Game and Fish’s large carnivore chief, Dan Thompson, made the call to use a center that could take the cub in for rehabilitation after conferring with his staff. There have only been “a few” such occasions of the agency going the rehabilitation route, he said, and never in recent history in the agency’s Jackson Region.

“This was a unique situation,” Thompson said. “Our options were either putting the animal down or trying to find placement for it.”

The state found a taker in the Idaho Black Bear Rehab facility in Garden City, where Hissy became Wyatt and was raised under the care of president Amy Kidwell. He grew up into a spunky adult-sized bear, living with several of his Ursus americanus comrades in a 5,000-square-foot enclosure.

“These Wyoming bears, they’re just full of personality,” Kidwell said at the release site.

Wyatt was a “fan favorite,” she said.

Heide McBride was among those who watched the little cub sprout into an adult black bear from afar, courtesy of Kidwell’s daily updates to the Idaho Black Bear Rehab’s Facebook page. This week she assured the Wyatt fan club that the animal they’ve been following for months was in welcome quarters in the Caribou-Targhee National Forest.

“I can testify firsthand that Wyatt’s new home is bear paradise!!” McBride posted, among two dozen other comments about Wyatt’s goodbye. “Wildflowers, streams, lily pad ponds, plenty of food and most importantly, very far back in the woods away from humans!! I’m sure he’s settling nicely in to his new digs!”

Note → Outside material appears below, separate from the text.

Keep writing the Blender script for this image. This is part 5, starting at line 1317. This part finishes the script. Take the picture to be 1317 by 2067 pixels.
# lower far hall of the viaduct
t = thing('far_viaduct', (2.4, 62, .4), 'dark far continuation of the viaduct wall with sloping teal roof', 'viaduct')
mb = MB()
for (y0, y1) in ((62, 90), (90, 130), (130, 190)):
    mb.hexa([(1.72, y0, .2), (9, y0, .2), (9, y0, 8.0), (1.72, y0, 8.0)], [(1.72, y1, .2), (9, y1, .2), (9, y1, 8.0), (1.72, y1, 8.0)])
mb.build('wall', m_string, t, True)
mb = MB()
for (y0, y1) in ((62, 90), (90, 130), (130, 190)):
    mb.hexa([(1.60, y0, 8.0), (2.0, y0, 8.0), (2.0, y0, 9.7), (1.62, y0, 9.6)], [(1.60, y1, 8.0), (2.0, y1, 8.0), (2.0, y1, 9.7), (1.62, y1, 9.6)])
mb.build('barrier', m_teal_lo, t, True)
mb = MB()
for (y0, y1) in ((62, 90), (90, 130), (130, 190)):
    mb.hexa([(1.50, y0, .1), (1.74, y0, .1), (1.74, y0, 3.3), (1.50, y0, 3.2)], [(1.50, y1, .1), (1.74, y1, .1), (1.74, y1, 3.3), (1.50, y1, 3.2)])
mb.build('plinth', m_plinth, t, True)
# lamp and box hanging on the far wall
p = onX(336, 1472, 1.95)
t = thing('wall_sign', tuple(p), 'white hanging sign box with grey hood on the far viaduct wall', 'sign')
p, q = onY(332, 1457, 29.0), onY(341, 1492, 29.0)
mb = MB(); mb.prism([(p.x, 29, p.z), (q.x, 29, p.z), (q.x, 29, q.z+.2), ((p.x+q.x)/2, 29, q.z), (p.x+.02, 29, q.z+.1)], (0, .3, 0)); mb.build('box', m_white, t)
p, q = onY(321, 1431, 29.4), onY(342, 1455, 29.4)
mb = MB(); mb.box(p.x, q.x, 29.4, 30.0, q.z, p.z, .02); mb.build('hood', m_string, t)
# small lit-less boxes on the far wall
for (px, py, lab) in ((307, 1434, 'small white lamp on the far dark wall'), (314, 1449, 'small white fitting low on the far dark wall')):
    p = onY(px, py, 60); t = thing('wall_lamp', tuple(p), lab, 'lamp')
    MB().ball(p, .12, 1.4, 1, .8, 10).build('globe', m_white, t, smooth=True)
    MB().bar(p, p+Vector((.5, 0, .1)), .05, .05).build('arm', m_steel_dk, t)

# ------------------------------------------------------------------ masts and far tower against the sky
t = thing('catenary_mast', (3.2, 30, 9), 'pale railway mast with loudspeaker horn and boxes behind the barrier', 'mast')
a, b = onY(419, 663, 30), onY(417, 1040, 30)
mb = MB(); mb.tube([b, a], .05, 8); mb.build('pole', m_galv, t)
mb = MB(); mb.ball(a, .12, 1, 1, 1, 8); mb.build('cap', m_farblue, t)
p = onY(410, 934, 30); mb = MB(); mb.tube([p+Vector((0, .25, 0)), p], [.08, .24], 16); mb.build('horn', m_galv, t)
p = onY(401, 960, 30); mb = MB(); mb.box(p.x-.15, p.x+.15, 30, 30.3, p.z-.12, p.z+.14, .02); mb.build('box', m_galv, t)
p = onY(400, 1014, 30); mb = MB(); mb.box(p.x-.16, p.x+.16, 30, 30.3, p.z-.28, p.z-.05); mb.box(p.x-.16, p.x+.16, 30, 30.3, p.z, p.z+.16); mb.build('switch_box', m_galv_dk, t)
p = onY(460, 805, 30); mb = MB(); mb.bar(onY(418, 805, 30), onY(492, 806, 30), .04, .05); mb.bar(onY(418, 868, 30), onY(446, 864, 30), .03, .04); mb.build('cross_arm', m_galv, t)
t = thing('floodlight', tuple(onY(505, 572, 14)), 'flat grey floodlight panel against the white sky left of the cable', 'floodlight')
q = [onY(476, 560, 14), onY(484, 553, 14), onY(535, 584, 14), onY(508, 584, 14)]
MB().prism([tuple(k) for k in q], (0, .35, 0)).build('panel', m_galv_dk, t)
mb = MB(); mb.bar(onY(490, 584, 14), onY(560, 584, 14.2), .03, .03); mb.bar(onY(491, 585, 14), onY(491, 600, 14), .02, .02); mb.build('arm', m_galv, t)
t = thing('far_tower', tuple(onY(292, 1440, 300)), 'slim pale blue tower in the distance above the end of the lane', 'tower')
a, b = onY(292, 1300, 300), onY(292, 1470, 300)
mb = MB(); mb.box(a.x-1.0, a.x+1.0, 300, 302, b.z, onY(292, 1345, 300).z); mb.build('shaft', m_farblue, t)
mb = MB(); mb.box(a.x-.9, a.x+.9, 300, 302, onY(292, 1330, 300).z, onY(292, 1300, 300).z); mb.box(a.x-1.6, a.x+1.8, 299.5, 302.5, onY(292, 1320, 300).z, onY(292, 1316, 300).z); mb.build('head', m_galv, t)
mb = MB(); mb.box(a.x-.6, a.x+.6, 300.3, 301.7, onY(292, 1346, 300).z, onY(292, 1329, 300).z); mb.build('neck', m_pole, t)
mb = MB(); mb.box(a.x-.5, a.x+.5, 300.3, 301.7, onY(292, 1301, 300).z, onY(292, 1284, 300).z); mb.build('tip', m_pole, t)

At the Jackass Meadows release site, Kidwell and photographers discussed how to best position the rehab center’s vehicle to make for the best photo opp. Mosquitoes swarmed on a sunny afternoon as Kidwell readied to swing the gate on Wyatt’s cage and say goodbye to the bear she had watched hibernate and double in size three times over. In his final moments of confinement, she offered him a swig of water.

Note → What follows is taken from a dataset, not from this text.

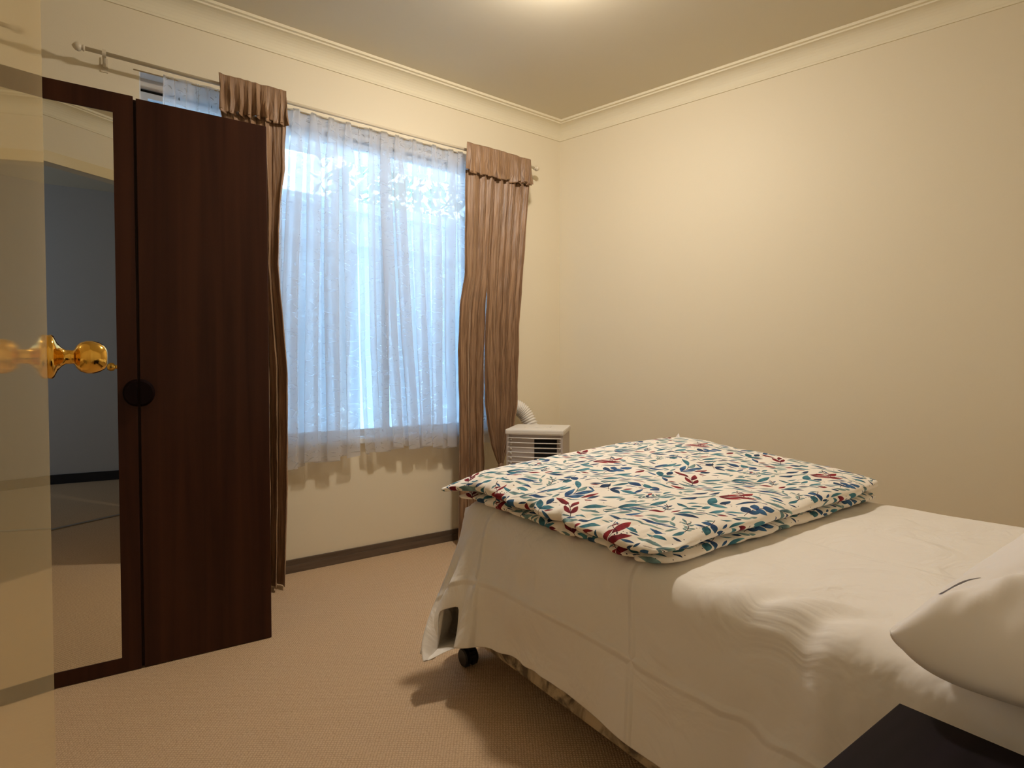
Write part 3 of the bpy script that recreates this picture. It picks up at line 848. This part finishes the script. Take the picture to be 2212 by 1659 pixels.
lace('lace_curtain', [(0.4, .985), (0.7, .968), (1.03, .958), (2.04, .963)], [(0.4, 1.665), (2.04, 1.67)], 9, 15, .515, 'white lace curtain on the right half of the window beside the gathered brown curtain')
wr_ = tube('curtain_wire', [(WX0 - .02, YW - .04, 2.046), (WX1 + .02, YW - .04, 2.046)], .0025, M['rod'])
tag(wr_, 'thin wire holding the lace curtains across the window head', 'curtain wire')

# ------------------------------------------------------------------ portable air conditioner in the corner
AX, AY = FR(2.765, -0.032)
ac = empty('portable_air_conditioner', (AX, AY, 0), math.radians(-(90 - 54.43)) - math.radians(13))
tag(ac, 'white portable air conditioner with a louvred front in the corner behind the bed', 'air conditioner')
AW, AD, AH = 0.288, 0.27, 0.62
bm = bmesh.new()
add_box(bm, 0.004, AW - .004, .03, AD, .03, AH - .027, .006)
add_box(bm, 0.004, .016, 0.004, .03, .03, AH - .027); add_box(bm, AW - .016, AW - .004, 0.004, .03, .03, AH - .027)
add_box(bm, 0.016, AW - .016, 0.004, .03, .03, .30)
from_bm('body', bm, M['offwhite'], ac)
bm = bmesh.new(); add_box(bm, -.002, AW + .002, -.004, AD + .004, AH - .027, AH, .008)
lid = from_bm('lid', bm, M['white'], ac)
box('control_panel', .075, .205, .10, .16, AH - .001, AH + .003, M['white'], lid, .0015)
for k in range(9):
    zz = AH - .042 - k * .0235
    bm = bmesh.new(); tube_bm(bm, [(.012, -.001, zz), (AW * .5, -.006, zz - .001), (AW - .012, -.001, zz)], .0026, 8)
    from_bm('louvre', bm, M['white'], ac, True)
for sx_ in (.020, AW - .020):
    for k in range(8):
        zz = AH - .054 - k * .0235
        lathe('pivot', [(0, .0055), (.006, .005), (.007, 0)], (sx_, .030, zz), (0, -1, 0), M['white'], ac, 12)
box('intake_opening', .140, .252, .026, .0305, .34, AH - .050, M['darkhole'], ac)
for sx_ in (.05, AW - .05):
    for sy_ in (.05, AD - .05):
        lathe('caster', [(-.012, 0), (-.012, .015), (.012, .015), (.012, 0)], (sx_, sy_, .015), (1, 0, 0), M['black'], ac, 14)
# ribbed exhaust hose from its back up to the window sill
pts = []; rs = []
P0 = Vector((1.93, 2.46, .48)); P1 = Vector((1.93, 2.55, .74)); P2 = Vector((1.84, 2.566, .72)); P3 = Vector((1.715, 2.566, .70))
for k in range(121):
    t_ = k / 120
    p = (1 - t_) ** 3 * P0 + 3 * (1 - t_) ** 2 * t_ * P1 + 3 * (1 - t_) * t_ * t_ * P2 + t_ ** 3 * P3
    pts.append(p); rs.append(.039 + (.004 if k % 4 < 2 else -.002))
bm = bmesh.new(); tube_bm(bm, pts, rs, 22)
hose = from_bm('exhaust_hose', bm, M['white'], None, True)
hose.parent = ac; bpy.context.view_layer.update(); hose.matrix_parent_inverse = ac.matrix_world.inverted()

# ------------------------------------------------------------------ bed
BX0, BX1, BY0, BY1, BZ = 0.872, 1.925, -0.46, 1.50, 0.50
bed = empty('bed', (1.4, 0.5, 0)); tag(bed, 'single bed on black casters with a mottled fabric base and a thick mattress', 'bed')
bm = bmesh.new(); add_box(bm, BX0 + .012 - 1.4, BX1 - .012 - 1.4, BY0 + .01 - .5, BY1 - .012 - .5, .088, .29, .012)
from_bm('base', bm, M['basefab'], bed)
bm = bmesh.new(); add_box(bm, BX0 + .004 - 1.4, BX1 - .004 - 1.4, BY0 - .5, BY1 - .004 - .5, .292, BZ - .006, .03)
from_bm('mattress', bm, M['sheet'], bed)
for cx_, cy_ in ((.884, 1.468), (1.89, 1.455), (.905, .52), (1.89, .52), (.905, -.41), (1.89, -.41)):
    bm = bmesh.new()
    ox, oy = cx_ - 1.4, cy_ - .5
    for s_ in (-1, 1):
        lathe_bm(bm, [(-.009, 0), (-.009, .024), (-.005, .028), (.005, .028), (.009, .024), (.009, 0)], (ox + s_ * .0135, oy, .0285), (1, 0, 0), 20)
    # hood over the twin wheels and the stem
    for k in range(8):
        a0, a1_ = math.pi * k / 8, math.pi * (k + 1) / 8
        add_box(bm, ox - .010, ox + .010, oy - .032 * max(abs(math.cos(a0)), abs(math.cos(a1_))), oy + .032 * max(abs(math.cos(a0)), abs(math.cos(a1_))), .03 + .030 * min(math.sin(a0), math.sin(a1_)), .034 + .030 * max(math.sin(a0), math.sin(a1_))) if k < 4 else None
    lathe_bm(bm, [(.058, .010), (.066, .010), (.068, .018), (.082, .024), (.089, .024), (.089, 0)], (ox, oy, 0), (0, 0, 1), 18)
    from_bm('caster', bm, M['black'], bed, False)

# ------------------------------------------------------------------ top sheet: a small cloth simulation over the mattress
def drape_sheet():
    h_ = 0.0165
    ov_side, ov_foot, ov_far = 0.298, 0.36, 0.16
    ax = np.arange(BX0 - ov_side, BX1 + ov_far, h_); ay = np.arange(-0.45, BY1 + ov_foot, h_)
    nx, ny = len(ax), len(ay)
    X0, Y0 = np.meshgrid(ax, ay)            # rest shape (ny, nx)
    rot = math.radians(-1.3)
    cx_, cy_ = BX0, 0.8
    XR = cx_ + (X0 - cx_) * math.cos(rot) - (Y0 - cy_) * math.sin(rot); YR = cy_ + (X0 - cx_) * math.sin(rot) + (Y0 - cy_) * math.cos(rot)
    P = np.stack([XR, YR, np.full_like(XR, BZ + .008)], -1)
    P[..., 2] += 0.0015 * fbm(X0 * 9, Y0 * 9, 2)
    inside = (XR > BX0 + .05) & (XR < BX1 - .05) & (YR < BY1 - .05) & (YR > BY0)
    W = np.where(inside, 0.0, 1.0)
    # bed head end is held under the pillow
    W[YR < -0.38] = 0.0
    V_ = np.zeros_like(P)
    cons = []
    def add(sl_a, sl_b, L, k):
        cons.append((sl_a, sl_b, L, k))
    S0 = slice
    for par in (0, 1):
        add((S0(None), S0(par, nx - 1, 2)), (S0(None), S0(par + 1, nx, 2)), h_, 1.0)
        add((S0(par, ny - 1, 2), S0(None)), (S0(par + 1, ny, 2), S0(None)), h_, 1.0)
        add((S0(par, ny - 1, 2), S0(0, nx - 1)), (S0(par + 1, ny, 2), S0(1, nx)), h_ * math.sqrt(2), .55)
        add((S0(par, ny - 1, 2), S0(1, nx)), (S0(par + 1, ny, 2), S0(0, nx - 1)), h_ * math.sqrt(2), .55)
    for o_ in (0, 2):
        for half in (0, 2):
            # pairs two apart, taken so that no vertex is in a batch twice
            ia = np.concatenate([np.arange(o_ // 2 + half, nx - 2, 4)])
            add((S0(None), ia), (S0(None), ia + 2), h_ * 2, .35)
            ib = np.arange(o_ // 2 + half, ny - 2, 4)
            add((ib, S0(None)), (ib + 2, S0(None)), h_ * 2, .35)
    lo = np.array([BX0, BY0 - .3, 0.09]); hi = np.array([BX1, BY1, BZ]); rad = .035
    c_ = (lo + hi) / 2; hf = (hi - lo) / 2 - rad
    dt = 1 / 60.
    for step in range(150):
        damp = 0.985 if step < 90 else .93
        V_ *= damp
        V_[..., 2] -= 9.8 * dt * (W > 0)
        Q = P + V_ * dt * W[..., None]
        for it in range(7):
            for a_, b_, L, k in cons:
                pa, pb = Q[a_], Q[b_]
                d = pb - pa; n_ = np.sqrt((d * d).sum(-1)) + 1e-9
                wa, wb = W[a_], W[b_]
                den = wa + wb + 1e-9
                corr = (k * (n_ - L) / n_ / den)[..., None] * d
                Q[a_] = pa + corr * wa[..., None]
                Q[b_] = pb - corr * wb[..., None]
            # rounded box collision
            q = Q - c_; aq = np.abs(q) - hf
            out = np.maximum(aq, 0); dist = np.sqrt((out * out).sum(-1)) 
            ins = (aq.max(-1) < 0)
            sd = dist - rad - .0045
            pen = (sd < 0) & (~ins) & (W > 0)
            nrm = out / (dist[..., None] + 1e-9) * np.sign(q)
            Q = np.where(pen[..., None], Q - nrm * sd[..., None], Q)
            if ins.any():
                ki = aq.argmax(-1)
                for ax_ in range(3):
                    mk = ins & (ki == ax_) & (W > 0)
                    Q[..., ax_] = np.where(mk, c_[ax_] + np.sign(q[..., ax_]) * (hf[ax_] + rad + .0045), Q[..., ax_])
            Q[..., 2] = np.maximum(Q[..., 2], 0.006)
        V_ = (Q - P) / dt * W[..., None]
        P = Q
    # soft wrinkles
    # the corner of the sheet stands out in a stiff fold
    ca1 = np.clip((BX0 - X0) / .30, 0, 1); cb1 = np.clip((Y0 - BY1 + .04) / .30, 0, 1)
    mc = np.minimum(ca1, cb1); mc = mc * mc * (3 - 2 * mc)
    P[..., 0] -= .10 * mc; P[..., 1] -= .05 * mc; P[..., 2] += .125 * mc
    fl = np.clip(1 - np.abs(Y0 - BY1 + .02) / .22, 0, 1) * ca1
    P[..., 0] -= .11 * fl
    wr = fbm(X0 * 3.2, Y0 * 3.2, 17, 4)
    ridge = 1 - np.abs(fbm(X0 * 2.6 + .8 * Y0, Y0 * 2.1 - X0, 23, 3))
    topm = np.clip((P[..., 2] - (BZ - .03)) / .03, 0, 1)
    P[..., 2] += topm * (0.0035 * (wr + .6) + .004 * np.clip(ridge - .6, 0, 1)) 
    side = (P[..., 0] < BX0) & (P[..., 2] < BZ)
    P[..., 0] -= np.where(side, 0.019 * (fbm(X0 * 3.5 + 1.2 * Y0, Y0 * 2.6, 31, 3) + .5) * np.clip((BZ - P[..., 2]) / .08, 0, 1), 0)
    # a doubled strip near the pillow end
    st = np.clip((.515 - Y0) / .012, 0, 1) * np.clip((Y0 - .395) / .012, 0, 1) 
    P[..., 0] -= np.where(side, .007 * st, 0)
    # the fold where the sheet has been pushed up beside the pillow
    ed = np.exp(-((P[..., 0] - BX0 - .03) / .08) ** 2) * np.exp(-((P[..., 1] - .46) / .14) ** 2)
    wv = P[..., 1] * 24 + P[..., 0] * 20 + 1.8 * vnoise(X0 * 6, Y0 * 6, 41)
    P[..., 2] += ed * 0.026 * np.abs(np.sin(wv)) ** .8
    P[..., 0] -= ed * .012 * np.sin(wv * .8)
    return P, X0, Y0
Ps, XS, YS = drape_sheet()
SHEET_GAP = (XS < BX0 - .215) & (YS > 1.405) & (YS < 1.437)
sheet = grid_mesh('bed_sheet', Ps, M['sheet'], None, np.stack([XS, YS], -1), True, 0.0012)
bm = bmesh.new(); bm.from_mesh(sheet.data); bm.verts.ensure_lookup_table()
bmesh.ops.delete(bm, geom=[bm.verts[i] for i in np.nonzero(SHEET_GAP.reshape(-1))[0]], context='VERTS')
bm.to_mesh(sheet.data); bm.free()
sub = sheet.modifiers.new('smooth', 'SUBSURF'); sub.levels = 1; sub.render_levels = 1
tag(sheet, 'plain white cotton sheet draped over the bed and hanging down its sides', 'bed sheet')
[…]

“Last chance,” Kidwell said. “You better go find your own.”

Wyatt declined.

Hitting the ground, the rehabilitated yearling ran a big arc, circling the vehicle and complicating the photo opp. They always go in a straight line, Kidwell said.

“I’m just shocked,” she said. “Smart guy — he always was outsmarting me.”

Hissy, or Wyatt, was now bear 1918, at least going by the number on his ear tag. He was also a wild black bear for the first time since he was a little squirt. The new addition to the Caribou-Targhee’s black bear population looked like he had a sensory overload in his new environment, snapping at a twig, vigorously smelling and standing on two feet before scurrying into the timber out of sight.

Readying him for release into the wild was the “whole goal,” Kidwell said.

Kidwell was the only one who ever entered the enclosure, she said, in order to dissuade habituation.

From the looks of it, he’d retained some of his bear sensibilities: moments earlier, a reporter’s iPhone held too near his cage was greeted with a lunge and jaw pops, which proved a startling warning.

At a year and a half old, the bruin was the same age he would have been if his mother naturally cast him off, Thompson said. The large carnivore manager was optimistic for a happy end to the story.

“Hopefully,” he said, “we never hear from this bear again.”